We must not forget that if the private ownership of capital were widely diffused, the output of capital would remain as great as where its ownership is concentrated, but it would provide the purchasing power for the many to buy the goods and services so produced.

It is the height of folly to permit 40 to 50 billions of dollars – or even 100 dollars – of new capital formation to come into existence without at the same time systematically creating commensurate opportunities for households owning no, or insufficient, capital to become owners of newly formed capital.

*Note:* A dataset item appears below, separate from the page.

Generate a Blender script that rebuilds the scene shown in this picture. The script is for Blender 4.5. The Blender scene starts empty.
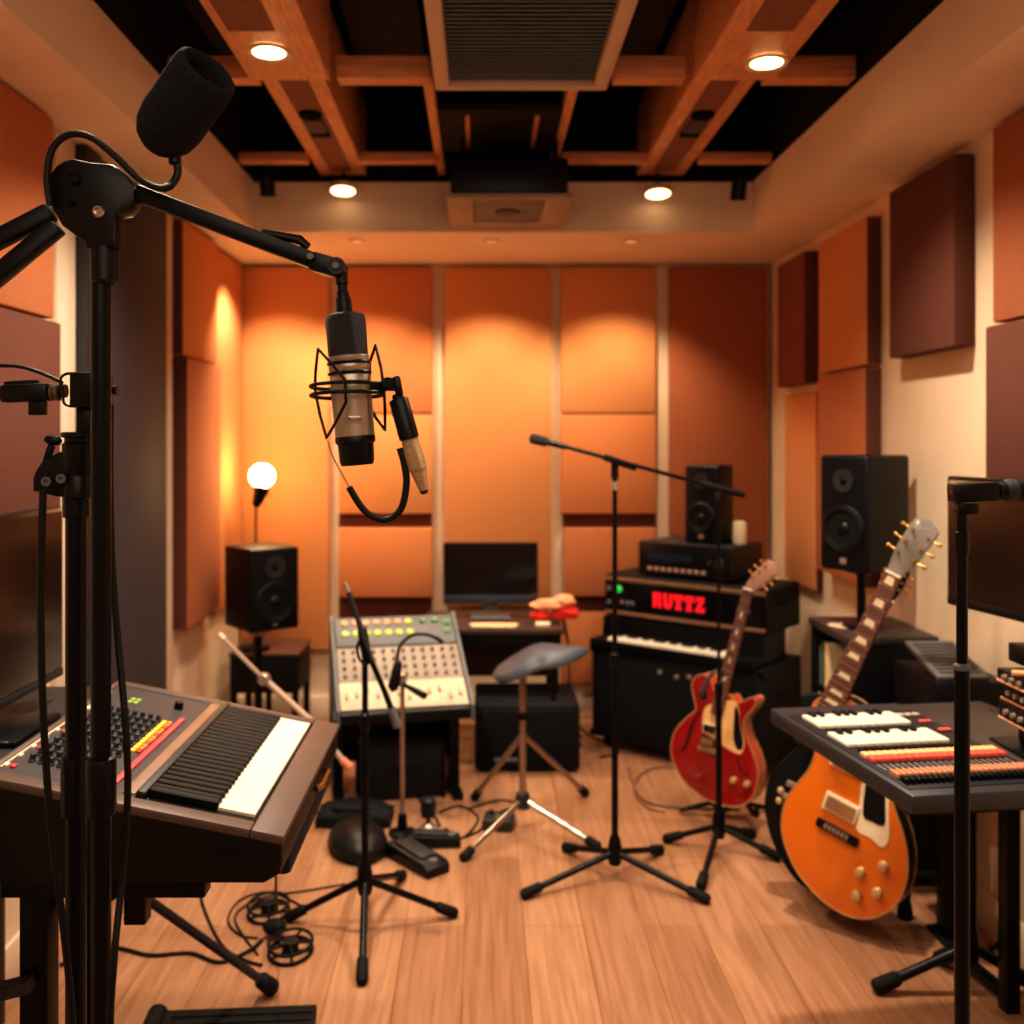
import bpy, bmesh, math, random
from mathutils import Vector, Matrix
random.seed(11)
scene = bpy.context.scene
col = scene.collection
R = math.radians
V = Vector

# ------------------------------------------------------------------ measuring
# survey of the photograph: eye height 1.4 m, level view, 1000 px focal length
EYE, FPX, VX, VY = 1.4, 1000.0, 482.0, 438.0
def at(px, py, d):
    """room point seen at (px,py) at distance d along the room"""
    return V(((px - VX) * d / FPX, d, EYE - (py - VY) * d / FPX))
def ground(px, py, h=0.0):
    d = (EYE - h) * FPX / (py - VY)
    return V(((px - VX) * d / FPX, d, h))

# ------------------------------------------------------------------ materials
def lin(c):
    return tuple(((x / 255) / 12.92 if x / 255 <= .04045 else ((x / 255 + .055) / 1.055) ** 2.4) for x in c) + (1,)
MATS = {}
def pm(name, rgb, rough=.5, metal=0., var=.12, scale=12., bump=0., bscale=250., emit=0., ecol=None, coat=0., spec=None, stretch=None, trans=0.):
    if name in MATS: return MATS[name]
    m = bpy.data.materials.new(name); m.use_nodes = True
    nt = m.node_tree; b = nt.nodes['Principled BSDF']
    tc = nt.nodes.new('ShaderNodeTexCoord')
    src = tc.outputs['Object']
    if stretch:
        mp = nt.nodes.new('ShaderNodeMapping'); mp.inputs['Scale'].default_value = stretch
        nt.links.new(src, mp.inputs[0]); src = mp.outputs[0]
    nz = nt.nodes.new('ShaderNodeTexNoise'); nz.inputs['Scale'].default_value = scale; nz.inputs['Detail'].default_value = 4
    nt.links.new(src, nz.inputs['Vector'])
    rp = nt.nodes.new('ShaderNodeValToRGB')
    c = lin(rgb)
    rp.color_ramp.elements[0].position = .3; rp.color_ramp.elements[1].position = .7
    rp.color_ramp.elements[0].color = tuple(x * (1 - var) for x in c[:3]) + (1,)
    rp.color_ramp.elements[1].color = tuple(min(1, x * (1 + var)) for x in c[:3]) + (1,)
    nt.links.new(nz.outputs['Fac'], rp.inputs[0]); nt.links.new(rp.outputs[0], b.inputs['Base Color'])
    b.inputs['Roughness'].default_value = rough; b.inputs['Metallic'].default_value = metal
    b.inputs['Specular IOR Level'].default_value = spec if spec is not None else (.28 if max(rgb) < 40 else .5)
    if coat: b.inputs['Coat Weight'].default_value = coat; b.inputs['Coat Roughness'].default_value = .1
    if trans: b.inputs['Transmission Weight'].default_value = trans
    if bump:
        n2 = nt.nodes.new('ShaderNodeTexNoise'); n2.inputs['Scale'].default_value = bscale; n2.inputs['Detail'].default_value = 2
        nt.links.new(src, n2.inputs['Vector'])
        bp = nt.nodes.new('ShaderNodeBump'); bp.inputs['Strength'].default_value = bump; bp.inputs['Distance'].default_value = .003
        nt.links.new(n2.outputs['Fac'], bp.inputs['Height']); nt.links.new(bp.outputs[0], b.inputs['Normal'])
    if emit:
        b.inputs['Emission Color'].default_value = lin(ecol or rgb); b.inputs['Emission Strength'].default_value = emit
    MATS[name] = m
    return m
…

In an advanced industrial economy where capital, not labor, already produces most of the wealth – and its relative productiveness is constantly increasing – there is only one possible way to build the economic power of households to consume commensurate with the industrial power to produce within the logic of a private property economy. This choice would require us to:

1. make the private ownership of capital accessible to an ever-growing proportion of American households as the relative productiveness of labor declines;

2. make certain the purchasing power automatically produced in adequate quantity in a free market economy is not withheld from the producers of goods and services, i.e., the owners of labor power (who receive their purchasing power in the form of dividends, interest, royalties, rentals, etc.);

3. gradually shrink, and soon abolish, the corporate income tax, which diverts only the purchasing power arising from production by the non-human factor (after labor costs are paid) and to make adjustments in the personal income tax so that it will not yield any greater revenue than the corporate and personal income taxes now do;

4. Turn to new ways of financing economic growth out of future savings as well as through past savings as Mortimer Adler and I proposed in The New Capitalists. Not only would this provide a virtually unlimited source of financing, but it would make it possible for millions of households in due course to purchase and pay for productive capital, and to employ in their lives the purchasing power arising from it.

The two Great Aggregates, gross national product and the purchasing power arising out of production, are equal in a free market economy. At the same time, a private property welfare state is one in which every consumer unit produces, either through its labor or through its capital or both (as the state of technology dictates) wealth equivalent to the purchasing power each consumer reasonably desires.

A policy of short-circuiting or withholding the purchasing power due to the capital owners is one blade, and failure to extend significant private capital ownership to the millions is the other blade, of the shears that are cutting away at the taproots of our free economy. As private property in capital goes, so go the political liberties of the citizens.